“Dalam konteks Indonesia, Rp 8.000 triliun itu kalau menggunakan perkiraan PBB 2023, perkiraannya itu 38 persen. Sangat safe (aman),” urainya.
Prof Bambang menegaskan utang negara Rp 8.000 triliun itu juga harus dilihat asal-muasalnya.
Artinya kalau melihat utang, utang Indonesia mungkin banyak juga yang dalam mata uang asing.
“Secara nominal, pasti tertinggi, kan akumulasi, bertambah terus. Kenapa utang tambah terus? Karena asal-muasalnya penerimaan kita selalu di bawah pengeluaran,” tukasnya.
Dia menyatakan utang negara hanya bisa turun kalau penerimaan surplus sedangkan Indonesia selalu defisit budget.

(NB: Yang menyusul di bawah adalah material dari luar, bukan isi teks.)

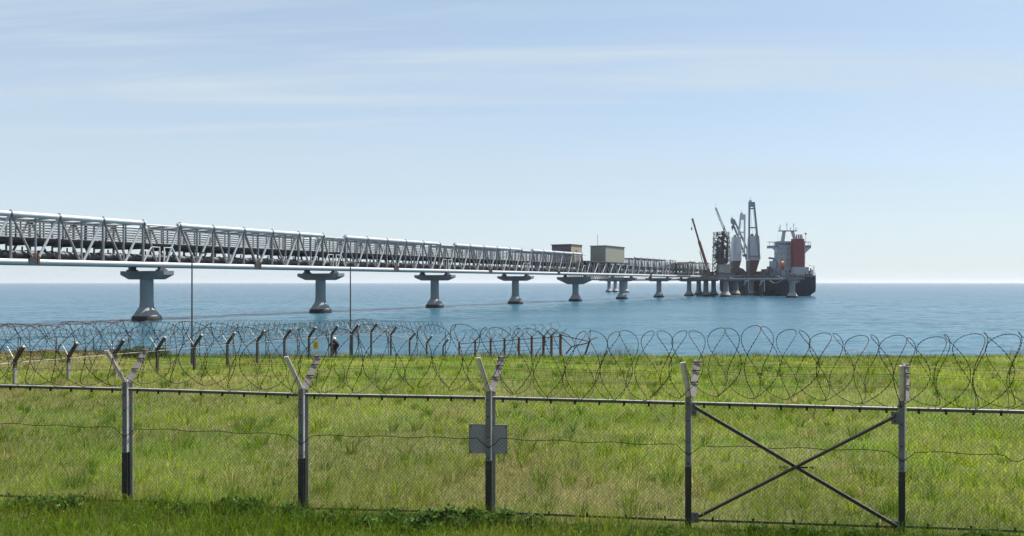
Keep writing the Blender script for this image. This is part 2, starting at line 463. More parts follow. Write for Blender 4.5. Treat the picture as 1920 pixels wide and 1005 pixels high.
def sea_sheet():
    rows = [45.0]
    while rows[-1] < 2600: rows.append(rows[-1]+max(0.30, 0.0042*rows[-1]))
    Yr = np.array(rows); A = np.linspace(-1.0, 1.0, 460)
    Y, A2 = np.meshgrid(Yr, A, indexing='ij'); X = A2*(Y+20)
    Z = np.zeros_like(X)
    ca, sa = math.cos(R(12)), math.sin(R(12))
    U, W = X*ca+Y*sa, -X*sa+Y*ca
    for lx, ly, amp, o in ((9.0,3.6,0.16,3.0),(3.6,1.5,0.085,11.0),(1.7,0.8,0.035,23.0)):
        n = fbm(U/lx+o, W/ly+o*1.7, 2)
        Z += amp*(1-np.abs(2*n-1)*1.6)
    Z -= Z.mean()
    Z *= np.clip((2600-Y)/1200, 0, 1)
    ny, nx = X.shape
    V = np.stack([X.ravel(),Y.ravel(),Z.ravel()],1)
    k = np.arange(nx*ny).reshape(ny,nx)
    F = np.stack([k[:-1,:-1].ravel(),k[:-1,1:].ravel(),k[1:,1:].ravel(),k[1:,:-1].ravel()],1)
    b0 = len(V); yl = Yr[-1]; xl = yl+20
    V = np.concatenate([V, [[-xl,yl,0],[xl,yl,0],[25000,24500,0],[-25000,24500,0],[-65,45,0],[65,45,0],[-9000,45,0],[9000,45,0]]])
    F = np.concatenate([F, [[b0,b0+1,b0+2,b0+3],[b0+6,b0+4,b0,b0+3],[b0+5,b0+7,b0+2,b0+1]]])
    me = bpy.data.meshes.new('sea')
    me.vertices.add(len(V)); me.vertices.foreach_set('co', V.ravel())
    me.loops.add(F.size); me.loops.foreach_set('vertex_index', F.ravel().astype(np.int32))
    me.polygons.add(len(F)); me.polygons.foreach_set('loop_start', np.arange(0, F.size, 4, dtype=np.int32))
    me.update(calc_edges=True)
    me.polygons.foreach_set('use_smooth', [True]*len(F))
    me.materials.append(M['sea'])
    o = bpy.data.objects.new('sea', me); COL.objects.link(o)
    return o
tag(sea_sheet(), 'calm blue green sea out to the horizon', kind='structure')

# ------------------------------------------------------------------ trestle layout
S_ = FPX*EYE/271.5
PX0, PY0, DX, DY = -2619/FPX*S_, 3.824*S_, 887.6/FPX*S_, S_
SPAN = math.hypot(DX, DY)
ANG = math.atan2(DY, DX)
def pier_xy(n): return (PX0+DX*n, PY0+DY*n)
def along(n, y=0.0, z=0.0):
    """point at n spans along the trestle, y metres to its far (left) side"""
    x0, y0 = pier_xy(n)
    return Vector((x0-math.sin(ANG)*y, y0+math.cos(ANG)*y, z))
ORD = ['first','second','third','fourth','fifth','sixth','seventh','eighth']

# ------------------------------------------------------------------ piers
def make_pier(top=7.05, base_r=2.35, col_r=1.09, square=False):
    root = empty('jetty_pier')
    c = MB()
    c.lathe([(col_r*1.12,2.15),(col_r*1.04,2.8),(col_r,3.6),(col_r,top+0.02)], 28)
    col = c.build('column', M['concrete'], root)
    f = MB(); f.lathe([(base_r*0.945,0.75),(base_r*0.885,0.98),(col_r*1.32,2.0),(col_r*1.13,2.28)], 28)
    f.build('flared_base', M['splash'], root)
    w = MB(); w.lathe([(base_r*0.97,-1.6),(base_r*1.02,-0.05),(base_r*1.03,0.5),(base_r*0.965,0.82)], 28)
    w.build('tide_band', M['growth'], root)
    return root
def pier_cap(root, half=5.95, depth=0.98, z0=7.05, z1=8.5, flat=3.6, ze=7.85):
    c = MB()
    poly = [(-depth,-half,z1),(-depth,-half,ze),(-depth,-flat,z0),(-depth,flat,z0),(-depth,half,ze),(-depth,half,z1)]
    c.prism(poly, (2*depth,0,0))
    o = c.build('pier_cap', M['cap_concrete'], root, smooth=False); fix_normals(o)
    for y in (-4.0, 4.0):
        b = MB(); b.bx(-0.75,0.75,y-0.55,y+0.55,z1,z1+0.25); b.bx(-0.5,0.5,y-0.4,y+0.4,z1+0.25,z1+0.68)
        b.build('bearing', M['dark_steel'], root, smooth=False)
pier0 = make_pier(); pier_cap(pier0)
index_kids()
for n in range(-1, 8):
    if n == 4:
        p = make_pier(top=6.2); pier_cap(p, half=6.6, depth=1.5, z0=5.9, z1=8.5, flat=2.3, ze=7.7)
    else:
        p = pier0 if n == -1 else copy_tree(pier0)
    x, y = pier_xy(n)
    p.location = (x, y, 0); p.rotation_euler = (0,0,ANG)
    if n == -1: lab = 'concrete pier with flared base under the trestle, outside the picture on the left'
    elif n == 4: lab = 'concrete pier with large wedge-shaped cap below the two cabins on the trestle'
    else: lab = ORD[n]+' visible concrete trestle pier from the left, with flared base'
    tag(p, lab, 'pier', 'concrete piers carrying the trestle')

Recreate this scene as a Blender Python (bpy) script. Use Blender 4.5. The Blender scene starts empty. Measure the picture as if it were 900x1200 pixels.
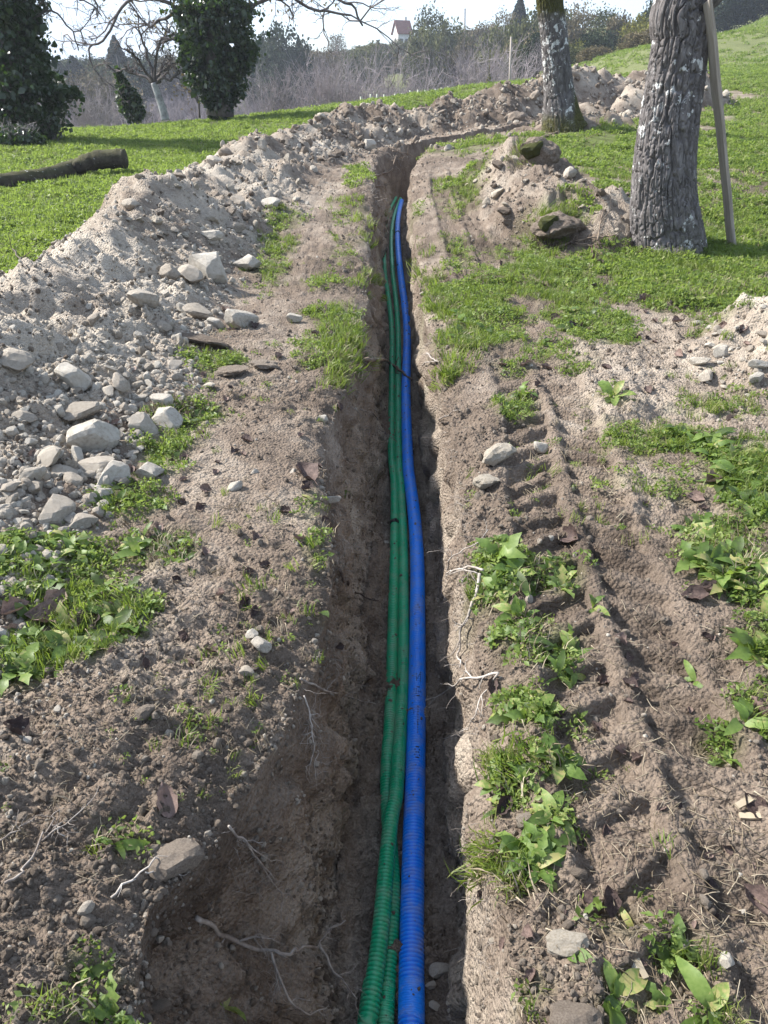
import bpy, bmesh, math, random
import numpy as np
from mathutils import Vector, Matrix, Euler

scene = bpy.context.scene
COL = scene.collection
R = math.radians
rng = np.random.default_rng(7)
random.seed(7)

# ------------------------------------------------------------------ camera, world, sun, exposure
CAM_H = 1.75
PITCH = R(28.74)                      # degrees below the horizontal
FPX = 866.7                           # focal length in pixels of the 900 x 1200 photograph
cam_d = bpy.data.cameras.new('camera')
cam_d.sensor_width = 36.0
cam_d.lens = 26.0
cam_d.clip_start = 0.05
cam_d.clip_end = 3000
cam = bpy.data.objects.new('camera', cam_d)
COL.objects.link(cam)
cam.location = (0, 0, CAM_H)
cam.rotation_euler = (R(90) - PITCH, 0, 0)
scene.camera = cam

SUN_EL, SUN_AZ = R(40), R(-70)        # azimuth measured from +Y (forward) towards +X
world = bpy.data.worlds.new('World')
scene.world = world
world.use_nodes = True
wn, wl = world.node_tree.nodes, world.node_tree.links
wn.clear()
w_out = wn.new('ShaderNodeOutputWorld')
w_bg = wn.new('ShaderNodeBackground')
sky = wn.new('ShaderNodeTexSky')
sky.sky_type = 'NISHITA'
sky.sun_disc = False
sky.sun_elevation = SUN_EL
sky.sun_rotation = SUN_AZ
sky.altitude = 200
sky.air_density = 1.0
sky.dust_density = 1.6
sky.ozone_density = 1.2
w_bg.inputs['Strength'].default_value = 0.105
# thin high cloud: noise on the view direction lifts the sky towards white
tc = wn.new('ShaderNodeTexCoord')
mp = wn.new('ShaderNodeMapping')
mp.inputs['Scale'].default_value = (1.2, 1.2, 4.5)
nz = wn.new('ShaderNodeTexNoise')
nz.inputs['Scale'].default_value = 2.2
nz.inputs['Detail'].default_value = 7
nz.inputs['Roughness'].default_value = 0.55
rp = wn.new('ShaderNodeValToRGB')
rp.color_ramp.elements[0].position = 0.36
rp.color_ramp.elements[0].color = (0.45, 0.45, 0.45, 1)
rp.color_ramp.elements[1].position = 0.66
rp.color_ramp.elements[1].color = (0.9, 0.9, 0.9, 1)
mx = wn.new('ShaderNodeMix')
mx.data_type = 'RGBA'
mx.inputs['B'].default_value = (2.45, 2.95, 3.75, 1)
wl.new(tc.outputs['Generated'], mp.inputs['Vector'])
wl.new(mp.outputs['Vector'], nz.inputs['Vector'])
wl.new(nz.outputs['Fac'], rp.inputs['Fac'])
wl.new(rp.outputs['Color'], mx.inputs['Factor'])
wl.new(sky.outputs['Color'], mx.inputs['A'])
wl.new(mx.outputs['Result'], w_bg.inputs['Color'])
wl.new(w_bg.outputs['Background'], w_out.inputs['Surface'])

sun_d = bpy.data.lights.new('sun', 'SUN')
sun_d.energy = 3.7
sun_d.angle = R(3.0)
sun_d.color = (1.0, 0.96, 0.90)
sun = bpy.data.objects.new('sun', sun_d)
COL.objects.link(sun)
sdir = Vector((math.sin(SUN_AZ) * math.cos(SUN_EL), math.cos(SUN_AZ) * math.cos(SUN_EL), math.sin(SUN_EL)))
sun.rotation_euler = sdir.to_track_quat('Z', 'Y').to_euler()
sun.location = (-30, 20, 40)

scene.view_settings.view_transform = 'Standard'
scene.view_settings.look = 'None'
scene.view_settings.exposure = 1.72
scene.view_settings.gamma = 1.0
scene.view_settings.use_curve_mapping = False
scene.render.engine = 'CYCLES'
scene.cycles.max_bounces = 6
scene.cycles.transparent_max_bounces = 4
scene.cycles.volume_bounces = 0
scene.cycles.caustics_reflective = False
scene.cycles.caustics_refractive = False

# ------------------------------------------------------------------ numpy noise
def _h(ix, iy, iz, seed):
    n = (ix.astype(np.int64) * 374761393 + iy.astype(np.int64) * 668265263 + iz * 2147483647 // 7 * 3 + seed * 974711 + iz * 1274126177) & 0xffffffff
    n = ((n ^ (n >> 13)) * 1274126177) & 0xffffffff
    n = ((n ^ (n >> 16)) * 2246822519) & 0xffffffff
    return (n ^ (n >> 15)) / 4294967295.0

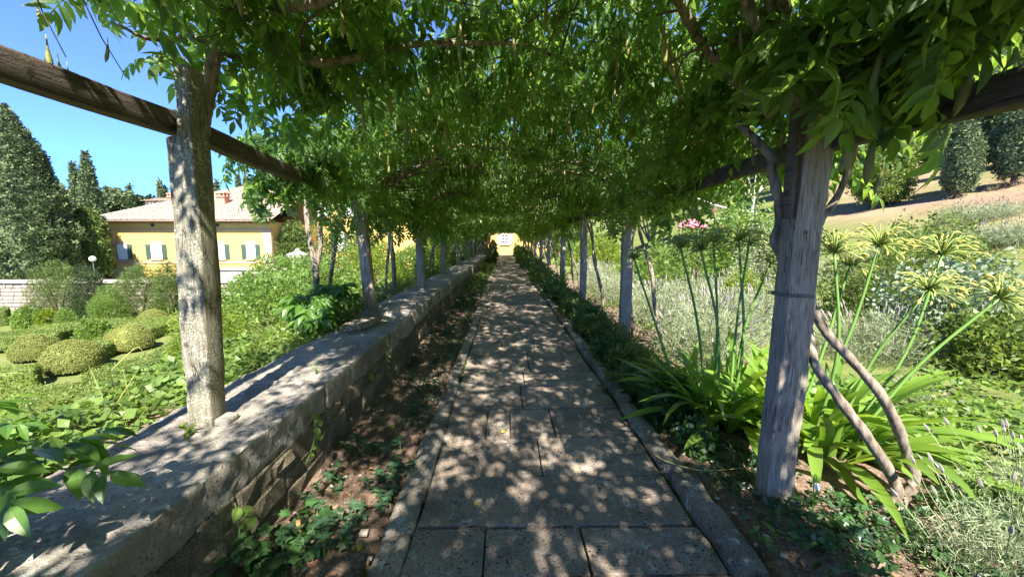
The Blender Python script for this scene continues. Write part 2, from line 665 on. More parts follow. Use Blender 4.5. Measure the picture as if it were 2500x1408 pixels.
def slabmat(name, a, b, dark, pit=.8, lich=.5, moss=0.0, grit=1.0):
    m = NT(name)
    big = m.noise(2.6, 5, None, .6)
    mid = m.noise(14, 5, None, .65)
    fine = m.noise(85, 4, None, .7)
    oi = m.n('ShaderNodeObjectInfo')
    c = m.ramp(mid, [(.3, a), (.7, b)])
    c = m.mix(m.math('MULTIPLY', oi.outputs['Random'], .6), c, (a[0] * .66, a[1] * .60, a[2] * .54))
    c = m.mix(m.ramp(big, [(.42, 0.0), (.62, .85)]), c, dark)
    c = m.mix(m.ramp(fine, [(.36, .8 * grit), (.52, 0.0)]), c, tuple(x * .45 for x in dark))
    c = m.mix(m.ramp(m.noise(150, 2), [(.58, 0.0), (.66, .5 * grit)]), c, (0.46, 0.43, 0.39))
    pits = m.voro(38)
    pm = m.math('MULTIPLY', m.ramp(pits, [(.16, 1.0), (.27, 0.0)]), m.ramp(m.noise(7, 3), [(.42, 0.0), (.58, pit)]))
    c = m.mix(pm, c, (0.035, .03, .027))
    lic = m.math('MULTIPLY', m.ramp(m.noise(17, 5, None, .65), [(.56, 0.0), (.62, 1.0)]), m.ramp(m.noise(3.3, 3), [(.42, 0.0), (.62, lich)]))
    c = m.mix(lic, c, (0.52, 0.52, 0.47))
    if moss:
        ms = m.math('MULTIPLY', m.ramp(m.noise(5, 4), [(.45, 0.0), (.65, moss)]), m.ramp(m.noise(60, 3), [(.4, 0.0), (.55, 1.0)]))
        c = m.mix(ms, c, (0.07, 0.085, 0.03))
    h = m.math('ADD', m.math('MULTIPLY', mid, .8), m.math('SUBTRACT', fine, m.math('MULTIPLY', pm, 1.2)))
    m.princ(c, .88, .15, m.bump(h, .9, .014))
    return m.m


M_SLAB = slabmat('paving_stone', (0.32, 0.255, 0.195), (0.45, 0.37, 0.29), (0.17, 0.14, 0.115), .9, .6, 0, .8)
M_KERB = slabmat('kerb_travertine', (0.31, 0.265, 0.215), (0.45, 0.395, 0.325), (0.12, 0.105, 0.09), .8, 1.0, .2, .8)
M_COPE = slabmat('coping_travertine', (0.33, 0.29, 0.245), (0.47, 0.425, 0.365), (0.18, 0.16, 0.138), .5, 1.0, .2, .45)
M_RUBBLE = slabmat('rubble_stone', (0.22, 0.18, 0.115), (0.34, 0.28, 0.19), (0.12, 0.10, 0.07), .4, .25, .6)
M_MORTAR = slabmat('earthy_mortar', (0.17, 0.14, 0.10), (0.24, 0.2, 0.15), (0.1, .085, .06), .2, .1, .4)
M_PINKSTONE = slabmat('pale_rubble_stone', (0.40, 0.32, 0.26), (0.55, 0.46, 0.38), (0.28, 0.22, 0.18), .2, .3)
M_URN = slabmat('carved_stone', (0.42, 0.38, 0.31), (0.56, 0.52, 0.44), (0.3, .27, .22), .2, .4)


def plaster(name, col):
    m = NT(name)
    f = m.noise(.9, 5)
    c = m.ramp(f, [(.3, tuple(x * .86 for x in col)), (.7, col)])
    c = m.mix(m.ramp(m.noise(9, 4), [(.55, 0.0), (.8, .25)]), c, tuple(x * .75 for x in col))
    m.princ(c, .9, .1, m.bump(m.noise(60, 3), .2, .01))
    return m.m


M_OCHRE = plaster('ochre_plaster', (0.68, 0.43, 0.13))
M_QUOIN = plaster('pink_brick_plaster', (0.56, 0.34, 0.22))
M_CREAM = plaster('cream_plaster', (0.60, 0.50, 0.34))
M_EAVE = plain('eave_timber', (0.24, 0.18, 0.14), .8, .2)
M_GREENSH = plain('green_shutter', (0.055, 0.085, 0.065), .5, .3)
M_GREYSH = plain('grey_shutter', (0.30, 0.31, 0.27), .6, .3)
M_WHITE = plain('white_paint', (0.78, 0.77, 0.74), .5, .3, .05)
M_CURT = plain('white_curtain', (0.70, 0.69, 0.66), .8, .1, .1, 6)
M_GLASS = plain('dark_pane', (0.03, 0.035, 0.045), .08, .5)
M_IRON = plain('dark_iron', (0.03, 0.03, 0.03), .5, .4)
M_WIRE = plain('tie_wire', (0.09, 0.12, 0.10), .45, .5)
M_RUST = plain('rusty_pipe', (0.24, 0.11, 0.065), .7, .2, .3, 30)
M_STAKE = plain('orange_stake', (0.52, 0.29, 0.10), .7, .2, .2, 40)
M_TERRA = plain('terracotta_brick', (0.48, 0.25, 0.16), .85, .1, .25, 20)
M_PEBBLE = plain('pebble', (0.42, 0.35, 0.28), .85, .15, .35, 25)


def tilemat():
    m = NT('roof_tile')
    v = m.pos((1, 1, 1))
    c = m.ramp(m.noise(3.5, 4, v), [(.25, (0.24, 0.17, 0.13)), (.5, (0.38, 0.28, 0.22)), (.75, (0.50, 0.41, 0.34))])
    g = m.n('ShaderNodeNewGeometry')
    c = m.mix(m.math('MULTIPLY', g.outputs['Random Per Island'], .5), c, (0.24, 0.18, 0.14))
    m.princ(c, .9, .1)
    return m.m


M_TILE = tilemat()


def groundmat():
    m = NT('garden_ground')
    at_ = m.n('ShaderNodeAttribute')
    at_.attribute_name = 'zone'
    sep = m.n('ShaderNodeSeparateColor')
    m.t.links.new(at_.outputs['Color'], sep.inputs[0])
    n1 = m.noise(7, 5, None, .6)
    n2 = m.noise(55, 5, None, .7)
    n3 = m.noise(.8, 4)
    soil = m.ramp(n1, [(.3, (0.085, 0.058, 0.042)), (.55, (0.15, 0.105, 0.077)), (.75, (0.24, 0.175, 0.13))])
    soil = m.mix(m.ramp(n2, [(.52, 0.0), (.62, .7)]), soil, (0.33, 0.25, 0.19))
    soil = m.mix(m.ramp(m.voro(60), [(.12, .9), (.2, 0.0)]), soil, (0.40, 0.32, 0.25))
    lawn = m.ramp(n2, [(.3, (0.07, 0.105, 0.028)), (.7, (0.16, 0.19, 0.055))])
    lawn = m.mix(m.ramp(n3, [(.4, 0.0), (.7, .4)]), lawn, (0.24, 0.22, 0.09))
    dry = m.ramp(n2, [(.3, (0.19, 0.125, 0.09)), (.7, (0.31, 0.215, 0.155))])
    dry = m.mix(m.ramp(n3, [(.45, 0.0), (.6, .35)]), dry, (0.30, 0.27, 0.13))
    c = m.mix(sep.outputs[1], soil, lawn)
    c = m.mix(sep.outputs[0], c, dry)
    h = m.math('ADD', n1, m.math('MULTIPLY', n2, .6))
    m.princ(c, .95, .08, m.bump(h, .9, .02))
    return m.m


M_GROUND = groundmat()

# ================================================================== GROUND
def hill_z(X, Y):
    return 0.33 * np.log1p(np.exp((X - 8.8 - 0.02 * Y) * 1.2)) / 1.2


def ground_z(X, Y):
    X, Y = np.asarray(X, float), np.asarray(Y, float)
    bank = 0.40 - 2.2 * sstep(-2.9, -4.5, X)
    z = np.where(X < -1.75, bank, 0.0)
    z = z + np.where(X > 0, np.minimum(hill_z(X, Y), 26), 0)
    far = sstep(46, 130, Y) * sstep(-6, -40, X) * 12 + sstep(110, 260, Y) * 12 * sstep(-20, -120, X)
    far = far + sstep(60, 200, Y) * 14 * sstep(-10, 10, X)
    z = z + far
    return z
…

“Mungkin Anda tanya, kalau defisit kenapa enggak dibikin surplus? Masalahnya, kita itu adalah negara yang masih upper middle atau masih perlu tumbuh,” ucapnya.
“Bagian dari pertumbuhan, boosting (meningkatkan) tadi kan adalah investment (investasi). Investment bisa datang dari sektor privat, dari dalam luar negeri, dan dari pemerintah,” tambah Prof Bambang.
Pemerintah juga sudah punya kewajiban, selain membayar gaji pegawai, memberikan bantuan untuk pendidikan, kesehatan, dan banyak fungsi-fungsi dasar yang harus disediakan.
Sehingga untuk investasi emang mau tidak mau harus ada pinjaman (pemasukan negara) yang mayoritas dari surat utang.
Prof Bambang menegaskan presiden terpilih nantinya pun tidak bisa lepas dari berutang kecuali dia sanggup memperbaiki tax ratio (rasio pajak).
Tax ratio Indonesia itu harus Cuma sekitar 10 persen dan untuk menaikkan tax ratio itu sangat tidak mudah, butuh waktu dan enggak mungkin dengan menaikkan tarif.
Yang mungkin adalah memperluas basis pajak. Itu yang rumit.
“Kalau Cuma naikin pajak ya semua orang juga bisa. Kita mau bersaing sama Singapura, Malaysia salah-salah pada lari semua kalau pajaknya dinaikkan,” pungkasnya.